02 August 2012

AUNTIE PASTA: Fettucine Papalina

SARONNO, Italy - This sophisticated version of spaghetti alla carbonara is quick and easy, and if you read the list of ingredients you know it is going to be delicious. The dish is called fettuccine papalina, a papalina being a cap with ear flaps. There's no proof the cap had anything to do with the dish, but there must have been some connection between the cap and the fettuccine, or the cap and the cardinal, or the cardinal and the fettuccine, some kind of a connection somewhere, don't you think?
 Ahh, the wonderful restaurants of Rome
The story of how this dish originated is one you have heard before and will likely hear over and over again throughout Italy. The story is always the same: a bishop, a cardinal or even the Pope himself visits a town or a restaurant and a local cook creates a special dish for the occasion; or, the bishop or cardinal or the Pope asked for a special dish in honor of something or other. Fettuccine alla papalina falls under the second story line.

It was created in the late 1930’s when the Papal Cardinal Eugenio Pacelli, who would later become Pope Pius XII, asked the restaurant that prepared the meals for the Vatican to prepare a special dish that reflected traditional Roman culinary traditions.
 Pope Pius XII
The restaurant cook looked around his kitchen, and decided that if there was one dish that reflected traditional Roman cooking, it was spaghetti carbonara. But how could he keep the spirit of the recipe when it had so few ingredients, spaghetti, eggs and cubed guanciale (pigs cheek and jowl)? He decided to replace the guanciale with the highest quality prosciutto crudo he could find, and to boost the flavor even more, he chopped and fried an onion to add to it.  Then he added cream, a real luxury even in those pre-war days and there it was, fettuccine alla papalina.

There is another story line regarding the naming of a dish, that sometimes gets me into trouble, strozzapreti. Strozzapreti are thick spaghetti with a tomato and smoked pancetta sauce. Strozzapreti literally translates to ‘priest choker’, which I’m sure came about because the peasants in Lazio were getting sick and tired of the local priests knocking on their door every Sunday right about lunch time, but since they could not take direct action, they would stand silently by and hope for the best. I admit that is pure speculation on my part, but if you think about it, if they were happy to see the priests at their door, how come they didn’t name the dish ‘abbraciapretti’,hug a priest? I’m not saying that's how it happened, I'm just saying there’s a possibility, that’s all.

 Fettuccine alla Papalina
 Ingredients (2 servings)

250 grams fettuccine
80 grams butter
½ finely chopped white onion
200 ml heavy cream
60 grams parmigiano reggiano
100 grams proscuito crudo
3 eggs
Freshly ground black pepper

Cut the prosciutto crudo into strips (1) and then into cubes (2); then peel and finely chop the onion and cook it in butter untili it is soft and transparent (3).  
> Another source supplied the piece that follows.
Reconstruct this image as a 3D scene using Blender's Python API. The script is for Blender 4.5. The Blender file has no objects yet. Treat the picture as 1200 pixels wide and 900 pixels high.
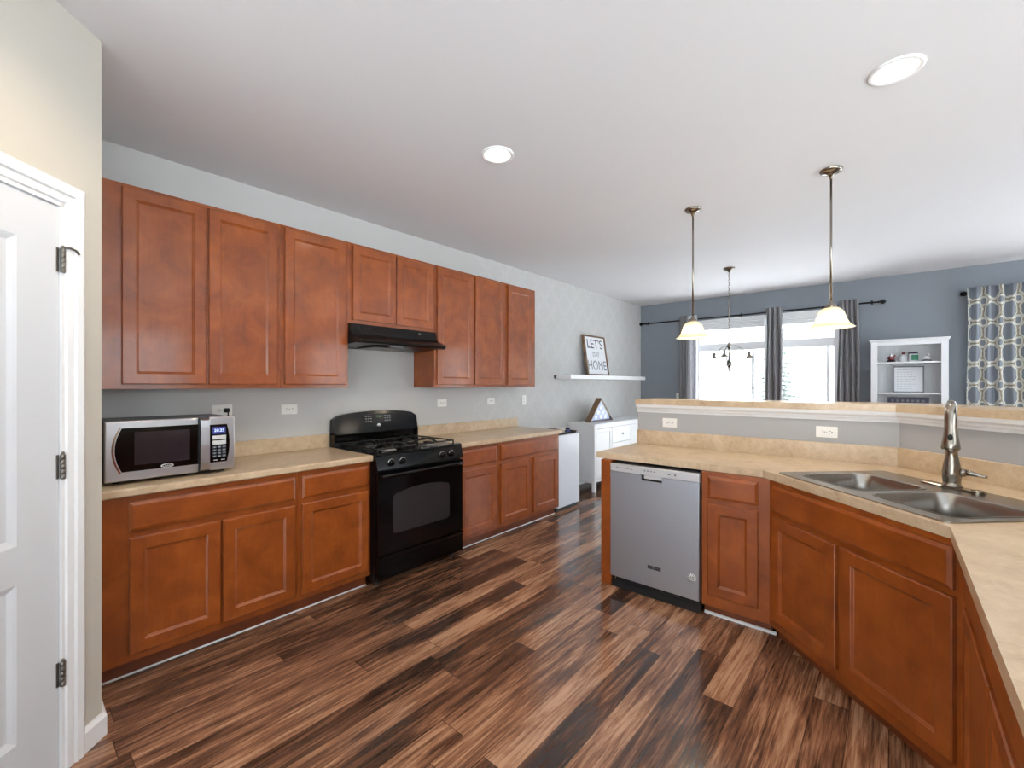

As soon as the onion is cooked (but not browned) add the proscuitto and let it cook for less than a minute (4). In a separate bowl, first beat the eggs and then add the cream (5) and then beat the eggs and cream together (6). 

Once the eggs and cream are well mixed, add the parmigiano and set the bowl aside (7). In the meantime cook the fettuccine. When they are al dente (8), drain them and put them into the frying pan with the onion and prosciutto crudo (9). 

Mix all the ingredients together and then turn the heat off. At this point add the cream, eggs and parmigiano, mix well and serve immediately with a little freshly ground pepper. 

There is another version of this recipe using small cubes of boiled ham instead of proscuito crudo, and peas that is also very good.